Due to its Decanter 95-point score at just $17, we've had the 2010 Baron de Ley Rioja Reserva targeted for tasting since discovery. It certainly has not disappointed and, at $17, this wine way over delivers. I'd be impressed by this wine at five times its price.
We poured this wine in a decanter and violently agitated it washing-machine-style for about 5 minutes to get it going. I'd recommend being on point after 25 minutes of decanting to nose the wine and take a few test sips over about 10 minutes to the 35-minute mark when I'd start slowly sipping the wine.
The initial nose offers cold, dry chocolate, blueberries, blackberries, pencil lead, and cool, dry herbs (not quite spearmint or wintergreen, but slightly cool). On the palate, there's a free delivery of abundant blue and black fruits along with notions of the other mentioned components. By 25 minutes in, additional elements of chalk and black plum skins emerge with a very slight tartness that alludes to developing red-fruit complexity.
At 32 minutes, the wine is opening further, becoming a harmonious melding of the scents and flavors above while new complexities of elegant cedar and violets stir around the nose. If you are not into this wine by now, you're late to the party.
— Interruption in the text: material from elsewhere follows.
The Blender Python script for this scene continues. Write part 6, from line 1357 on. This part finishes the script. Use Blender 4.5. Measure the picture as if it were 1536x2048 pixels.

Later, slightly raisinated black plums with hints of red-fruit brightness emerge to take the complexity of fruit to extraordinary levels. Eventually, the red-fruit nuances become convicted in offering up dark cherries that join with the other fruits to deliver an incredibly dynamic palate that spans the entire red-blue-black spectrum.
The 2010 Baron de Ley Rioja Reserva and the 2013 Aquinas Pinot Noir are my top two must-have red recommendations.